4.0 Callous capitalists
a) Club Members: Communist Party of China (Deng Xiaoping era to present); Communist Party of Vietnam; the House of Saud
b) Ex-members: South Africa’s apartheid regime; Myanmar’s military junta
c) Key characteristics: These regimes are run by groups of businessmen and are capable of withstanding the death or downfall of a senior leader. They pursue wealth, rather than ideology, but defend their power just as ruthlessly as other types of autocrats. Just ask China’s jailed Nobel Peace Prize winner Liu Xiaobo – or the women of Saudi Arabia, who are deprived of nearly all rights so that King Abdullah can keep the loyalty of religiously conservative tribes.

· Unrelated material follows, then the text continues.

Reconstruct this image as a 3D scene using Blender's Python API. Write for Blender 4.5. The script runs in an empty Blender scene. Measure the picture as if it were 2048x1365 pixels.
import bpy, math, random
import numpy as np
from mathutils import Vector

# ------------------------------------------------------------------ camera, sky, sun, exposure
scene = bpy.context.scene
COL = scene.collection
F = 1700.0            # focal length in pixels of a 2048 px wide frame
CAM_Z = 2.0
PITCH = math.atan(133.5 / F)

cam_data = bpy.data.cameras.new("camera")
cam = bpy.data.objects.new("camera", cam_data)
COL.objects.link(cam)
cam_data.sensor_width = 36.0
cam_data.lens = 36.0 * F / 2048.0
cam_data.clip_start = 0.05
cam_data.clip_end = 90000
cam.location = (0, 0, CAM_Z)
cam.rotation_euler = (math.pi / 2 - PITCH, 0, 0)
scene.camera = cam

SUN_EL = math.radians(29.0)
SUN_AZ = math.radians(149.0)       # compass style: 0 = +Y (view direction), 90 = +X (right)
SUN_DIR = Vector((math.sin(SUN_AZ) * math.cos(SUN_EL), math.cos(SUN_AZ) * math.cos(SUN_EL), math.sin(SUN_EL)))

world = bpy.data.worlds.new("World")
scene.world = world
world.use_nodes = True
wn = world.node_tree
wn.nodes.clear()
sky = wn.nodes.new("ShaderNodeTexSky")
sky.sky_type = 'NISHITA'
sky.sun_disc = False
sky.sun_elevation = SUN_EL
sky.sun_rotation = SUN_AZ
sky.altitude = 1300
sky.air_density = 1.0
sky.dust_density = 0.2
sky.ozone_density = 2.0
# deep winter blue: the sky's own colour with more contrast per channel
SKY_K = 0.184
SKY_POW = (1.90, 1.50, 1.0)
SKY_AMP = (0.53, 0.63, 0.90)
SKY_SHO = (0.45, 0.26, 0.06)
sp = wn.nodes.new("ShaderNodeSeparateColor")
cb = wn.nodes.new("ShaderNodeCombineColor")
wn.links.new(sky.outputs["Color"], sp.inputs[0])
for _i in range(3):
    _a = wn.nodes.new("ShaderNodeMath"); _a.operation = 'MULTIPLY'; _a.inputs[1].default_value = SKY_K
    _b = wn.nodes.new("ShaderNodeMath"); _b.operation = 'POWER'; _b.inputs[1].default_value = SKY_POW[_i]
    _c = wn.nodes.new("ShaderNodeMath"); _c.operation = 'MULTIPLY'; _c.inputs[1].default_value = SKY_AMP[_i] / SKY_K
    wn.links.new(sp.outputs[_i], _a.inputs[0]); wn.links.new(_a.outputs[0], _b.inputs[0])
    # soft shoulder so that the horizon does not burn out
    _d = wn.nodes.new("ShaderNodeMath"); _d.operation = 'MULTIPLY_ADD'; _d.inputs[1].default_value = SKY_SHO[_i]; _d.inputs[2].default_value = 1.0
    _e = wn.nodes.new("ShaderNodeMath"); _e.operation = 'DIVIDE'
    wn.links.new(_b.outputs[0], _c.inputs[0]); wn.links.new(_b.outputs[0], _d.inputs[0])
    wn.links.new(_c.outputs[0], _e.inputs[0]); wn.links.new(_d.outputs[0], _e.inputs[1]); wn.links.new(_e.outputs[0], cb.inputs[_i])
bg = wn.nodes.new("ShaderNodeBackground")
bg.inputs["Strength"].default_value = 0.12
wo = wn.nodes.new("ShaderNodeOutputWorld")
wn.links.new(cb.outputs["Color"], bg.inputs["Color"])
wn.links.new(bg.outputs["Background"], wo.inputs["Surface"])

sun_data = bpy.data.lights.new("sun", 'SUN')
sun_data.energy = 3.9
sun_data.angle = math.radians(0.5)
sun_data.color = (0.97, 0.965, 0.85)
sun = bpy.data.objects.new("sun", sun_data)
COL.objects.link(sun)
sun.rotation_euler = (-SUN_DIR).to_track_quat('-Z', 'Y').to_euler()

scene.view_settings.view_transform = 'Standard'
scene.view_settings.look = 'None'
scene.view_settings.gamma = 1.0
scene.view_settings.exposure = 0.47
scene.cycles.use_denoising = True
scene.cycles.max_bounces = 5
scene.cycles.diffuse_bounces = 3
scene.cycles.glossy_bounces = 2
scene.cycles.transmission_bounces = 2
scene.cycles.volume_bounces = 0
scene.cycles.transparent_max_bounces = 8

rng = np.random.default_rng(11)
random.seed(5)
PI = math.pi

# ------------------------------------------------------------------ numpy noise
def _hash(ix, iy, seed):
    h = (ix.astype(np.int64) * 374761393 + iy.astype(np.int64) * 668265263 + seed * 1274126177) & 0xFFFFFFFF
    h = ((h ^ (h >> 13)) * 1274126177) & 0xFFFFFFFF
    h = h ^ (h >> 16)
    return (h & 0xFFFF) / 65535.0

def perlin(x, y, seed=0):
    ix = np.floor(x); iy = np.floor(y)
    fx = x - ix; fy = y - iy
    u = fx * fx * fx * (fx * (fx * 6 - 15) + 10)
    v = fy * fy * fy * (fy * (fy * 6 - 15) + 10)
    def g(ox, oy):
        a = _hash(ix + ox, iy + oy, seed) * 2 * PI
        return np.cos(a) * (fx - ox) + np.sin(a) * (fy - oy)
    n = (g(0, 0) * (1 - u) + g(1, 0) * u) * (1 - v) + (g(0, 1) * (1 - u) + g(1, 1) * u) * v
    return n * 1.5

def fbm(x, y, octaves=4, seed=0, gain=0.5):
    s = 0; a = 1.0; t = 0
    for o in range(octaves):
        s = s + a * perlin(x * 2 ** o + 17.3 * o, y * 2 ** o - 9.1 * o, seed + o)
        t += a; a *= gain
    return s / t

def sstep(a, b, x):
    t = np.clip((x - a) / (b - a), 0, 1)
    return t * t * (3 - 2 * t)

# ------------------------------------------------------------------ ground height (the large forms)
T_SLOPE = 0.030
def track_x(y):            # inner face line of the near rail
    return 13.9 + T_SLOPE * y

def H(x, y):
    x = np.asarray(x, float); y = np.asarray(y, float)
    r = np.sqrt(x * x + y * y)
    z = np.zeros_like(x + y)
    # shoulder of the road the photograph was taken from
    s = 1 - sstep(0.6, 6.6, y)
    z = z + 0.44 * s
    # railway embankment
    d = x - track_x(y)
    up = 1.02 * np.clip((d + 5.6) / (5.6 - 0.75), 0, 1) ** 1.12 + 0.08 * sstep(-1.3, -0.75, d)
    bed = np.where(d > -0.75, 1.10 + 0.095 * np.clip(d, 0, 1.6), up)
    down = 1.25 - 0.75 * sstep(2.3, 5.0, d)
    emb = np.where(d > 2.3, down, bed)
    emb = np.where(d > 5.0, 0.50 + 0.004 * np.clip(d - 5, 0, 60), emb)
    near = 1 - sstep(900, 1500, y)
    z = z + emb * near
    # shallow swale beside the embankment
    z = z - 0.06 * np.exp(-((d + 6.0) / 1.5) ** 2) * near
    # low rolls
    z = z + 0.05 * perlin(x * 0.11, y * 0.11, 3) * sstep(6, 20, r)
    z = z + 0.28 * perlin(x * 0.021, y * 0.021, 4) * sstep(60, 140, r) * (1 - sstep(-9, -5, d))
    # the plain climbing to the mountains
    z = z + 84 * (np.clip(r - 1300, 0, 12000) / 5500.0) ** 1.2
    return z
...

d) Reason for hope: Callous capitalists understand that they need to free their people, at least economically, if they want to maximize their own profit. As a result, prolonged economic sanctions can force these same businessmen to reconsider the whole political model, as in South Africa in the 1990s and Myanmar (better known as Burma) now.
e) Reason for despair: The market doesn’t care about human rights or personal freedoms. No one is going to slap economic sanctions on Saudi Arabia as long as the West needs the House of Saud’s oil. And China has become such an important part of the global economy that the Communist Party is arguably now “too big to fail.”